Rien n'a pu arrêter la folle ascension des cours de l'or noir, pas même l'annonce, par l'Agence internationale de l'énergie, de la mise sur le marché de 60 millions de barils tirés des réserves de ses pays membres, pour tenter de stabiliser le marché. La décision a été présentée par l'Agence comme "un message uni et fort aux marchés pétroliers mondiaux sur le fait qu'il n'y aura pas de pénurie d'offre résultant de l'invasion russe en Ukraine".
"Tant que la situation s'intensifie en Ukraine, les prix vont continuer à grimper, parce que cela augmente la probabilité que les exportations russes seront sanctionnées et inaccessibles au marché", a commenté John Kilduff, de la firme de conseil en investissement Again Capital.
La Russie est le deuxième plus grand exportateur de pétrole brut au monde et représente plus de 40 % des importations annuelles de gaz naturel de l'Union européenne. "La question des sanctions directes sur les exportations de pétrole et de gaz de la Russie est une question de temps et non de probabilité", a estimé Neil Wilson, analyste pour Markets.com.
Isoler Moscou
Selon plusieurs opérateurs, les exportations de pétrole russe sont déjà sous pression. "Certains des négociants avec qui je traite essayent d'écouler (du pétrole russe) à prix cassés, mais personne n'en veut", a expliqué John Kilduff.
- Le géant britannique des hydrocarbures Shell a annoncé lundi se séparer de ses parts dans plusieurs projets communs avec le groupe russe Gazprom en Russie, en raison de l'invasion russe en Ukraine, suivant l'exemple de son compatriote BP qui se désengage du géant russe Rosneft.
- Le français TotalEnergies a quant à lui annoncé mardi qu'"il n'apportera plus de capital à de nouveaux projets en Russie".
- L'armateur français CMA CGM a annoncé la suspension des nouvelles commandes en provenance et à destination des ports russes, emboîtant le pas à ses principaux concurrents Maersk et MSC.
De quoi engendrer "une perturbation des expéditions en provenance de Russie avec des annulations de réservations de cargaisons", avec pour conséquence une augmentation des prix de l'énergie "à court terme, sans que la Russie ne ferme les robinets", ajoute Mme Streeter.
Les pays occidentaux ont également décidé d'exclure de grandes banques russes de la plateforme interbancaire Swift, rouage essentiel de la finance mondiale.
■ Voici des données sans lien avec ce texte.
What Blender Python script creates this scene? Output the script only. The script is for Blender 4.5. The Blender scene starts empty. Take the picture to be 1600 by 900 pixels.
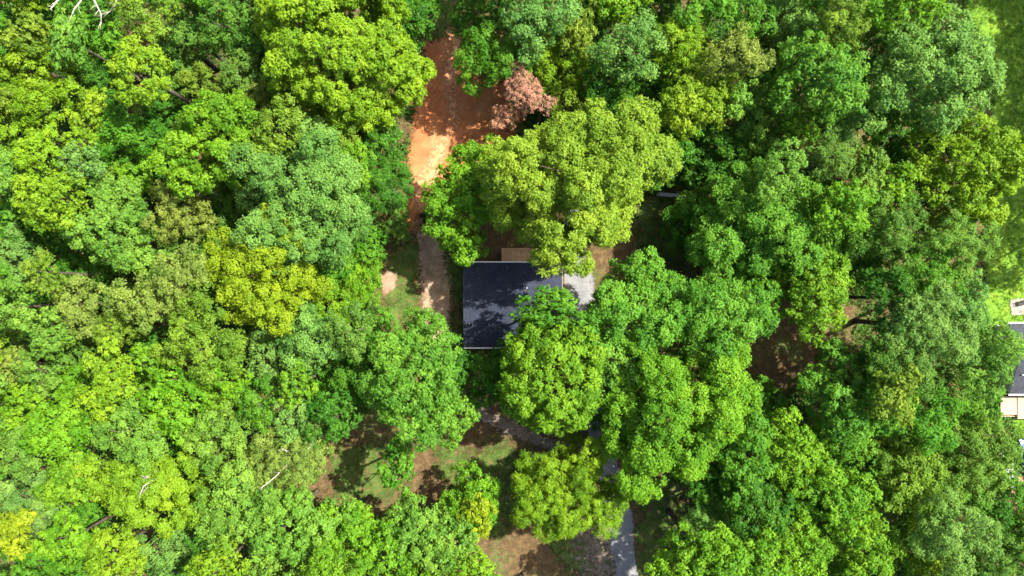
import bpy, bmesh, math, random
import numpy as np
from mathutils import Vector, Matrix

R_ = math.radians
scene = bpy.context.scene
# ------------------------------------------------------------------ camera, sky, sun, exposure
CAM_H = 85.0
FPX = 1081.0                       # focal length in pixels of the 1600-wide photograph
cam_d = bpy.data.cameras.new("camera"); cam = bpy.data.objects.new("camera", cam_d)
scene.collection.objects.link(cam); scene.camera = cam
cam.location = (0, 0, CAM_H); cam.rotation_euler = (0, 0, 0)
cam_d.sensor_width = 36.0; cam_d.lens = 36.0 * FPX / 1600.0; cam_d.clip_end = 2000.0

SUN_AZ, SUN_EL = 26.0, 53.0        # azimuth from +X towards +Y (the right of the picture towards its top)
sd = Vector((math.cos(R_(SUN_AZ)) * math.cos(R_(SUN_EL)), math.sin(R_(SUN_AZ)) * math.cos(R_(SUN_EL)), math.sin(R_(SUN_EL))))
world = bpy.data.worlds.new("World"); scene.world = world; world.use_nodes = True
wn = world.node_tree; bg = wn.nodes["Background"]
sky = wn.nodes.new("ShaderNodeTexSky"); sky.sky_type = 'NISHITA'; sky.sun_disc = False
sky.dust_density = 4.0; sky.ozone_density = 0.6; sky.sun_elevation = R_(SUN_EL); sky.sun_rotation = math.atan2(sd.x, sd.y)
wn.links.new(sky.outputs[0], bg.inputs[0]); bg.inputs[1].default_value = 0.10
sun_d = bpy.data.lights.new("sun", 'SUN'); sun_d.energy = 5.0; sun_d.angle = R_(0.53); sun_d.color = (1.0, 0.93, 0.80)
sun = bpy.data.objects.new("sun", sun_d); scene.collection.objects.link(sun)
sun.rotation_euler = sd.to_track_quat('Z', 'Y').to_euler(); sun.location = sd * 200
vs = scene.view_settings
vs.view_transform = 'Standard'; vs.look = 'None'; vs.gamma = 1.0; vs.exposure = 1.88; vs.use_curve_mapping = False
scene.cycles.max_bounces = 8; scene.cycles.diffuse_bounces = 4; scene.cycles.transmission_bounces = 6
scene.cycles.transparent_max_bounces = 8; scene.cycles.filter_width = 1.6

COL = scene.collection
rng = np.random.default_rng(7)
random.seed(7)

def W(px, py, z=0.0):
    k = (CAM_H - z) / FPX
    return np.array([(px - 800.0) * k, (450.0 - py) * k, z])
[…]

Une proportion considérable du transport de pétrole en mer est ordinairement financée à crédit, et selon un dirigeant d'une compagnie de transport maritime, sous couvert d'anonymat, il devient de plus en plus difficile pour les donneurs d'ordre de trouver un établissement prêteur.
Selon les analystes de JPMorgan, même les banques chinoises ont commencé à se désengager.
Moscou prépare, de son côté, un décret pour tenter d'enrayer l'hémorragie d'investissements étrangers qui a commencé depuis l'annonce des sanctions contre Moscou, selon le Premier ministre Mikhaïl Michoustine. "Les craintes que la Russie ne riposte en utilisant ses exportations d'énergie comme une arme, maintiennent les prix du pétrole et du gaz à un niveau élevé", assure Mme Streeter.